Évidemment, on ne peut pas dire que la petite dame du Monoprix était une silencieuse! Mais elle témoigne bien de ce désir de se raconter dont parle Gabrielle Roy.

Merci pour ce joli billet!

Danielle a dit…

Artemisia, continues de parler et d'entendre, il se passe quelque chose d'humain...

Tu as totalement raison, ce qu'on apprend des autres nous aide beaucoup à nous comprendre nous-même.
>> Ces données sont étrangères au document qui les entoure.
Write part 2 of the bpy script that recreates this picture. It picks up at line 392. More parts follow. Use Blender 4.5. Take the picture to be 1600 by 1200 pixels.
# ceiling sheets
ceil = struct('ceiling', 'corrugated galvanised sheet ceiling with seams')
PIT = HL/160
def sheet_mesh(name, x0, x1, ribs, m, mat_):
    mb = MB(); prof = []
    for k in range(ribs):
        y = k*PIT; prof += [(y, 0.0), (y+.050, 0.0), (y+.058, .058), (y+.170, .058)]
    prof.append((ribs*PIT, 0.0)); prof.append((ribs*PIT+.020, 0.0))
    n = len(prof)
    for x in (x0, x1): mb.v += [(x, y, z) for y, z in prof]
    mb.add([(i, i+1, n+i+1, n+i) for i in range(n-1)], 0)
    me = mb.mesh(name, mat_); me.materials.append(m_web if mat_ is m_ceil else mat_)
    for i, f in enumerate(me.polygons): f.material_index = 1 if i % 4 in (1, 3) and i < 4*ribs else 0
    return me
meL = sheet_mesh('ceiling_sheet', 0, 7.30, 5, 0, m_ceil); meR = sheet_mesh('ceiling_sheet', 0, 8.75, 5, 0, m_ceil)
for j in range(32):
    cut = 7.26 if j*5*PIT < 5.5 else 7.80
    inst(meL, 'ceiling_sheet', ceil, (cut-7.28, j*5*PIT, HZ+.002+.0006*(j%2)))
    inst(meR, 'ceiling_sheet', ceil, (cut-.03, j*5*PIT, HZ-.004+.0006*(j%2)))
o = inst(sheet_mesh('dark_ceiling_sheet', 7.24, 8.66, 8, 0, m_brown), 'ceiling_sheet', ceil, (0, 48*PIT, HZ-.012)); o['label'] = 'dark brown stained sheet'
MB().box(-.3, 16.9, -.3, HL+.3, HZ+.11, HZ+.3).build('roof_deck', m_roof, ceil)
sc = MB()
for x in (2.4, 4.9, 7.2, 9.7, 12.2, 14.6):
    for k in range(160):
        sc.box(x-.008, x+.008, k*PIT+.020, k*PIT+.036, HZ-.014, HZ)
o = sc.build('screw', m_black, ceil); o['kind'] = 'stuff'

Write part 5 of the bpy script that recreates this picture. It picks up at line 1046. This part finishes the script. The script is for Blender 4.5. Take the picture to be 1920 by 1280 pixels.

Oui, on est tous sur le même bateau, ramons ensemble, dans le sens de l'humanité, sans préjugés.

Bises du soir.

Danielle a dit…

Miss, c'est vrai j'aime beaucoup ces rencontres qui vont vite à l'essentiel. Entre inconnus souvent la parole est plus libre, plus vraie.

Merci d'être passée Miss.

A bientôt.

Danielle a dit…

Felice oui, je crois que ce désir de se raonter existe pour tout le monde.

Tu vois cette dame qui exprimait simplement sa relation à ses enfants au moment ou elle vivait une dépendance, m'a fait penser à la mienne le jour ou ça me touchera... Comment ça se passera pour moi ?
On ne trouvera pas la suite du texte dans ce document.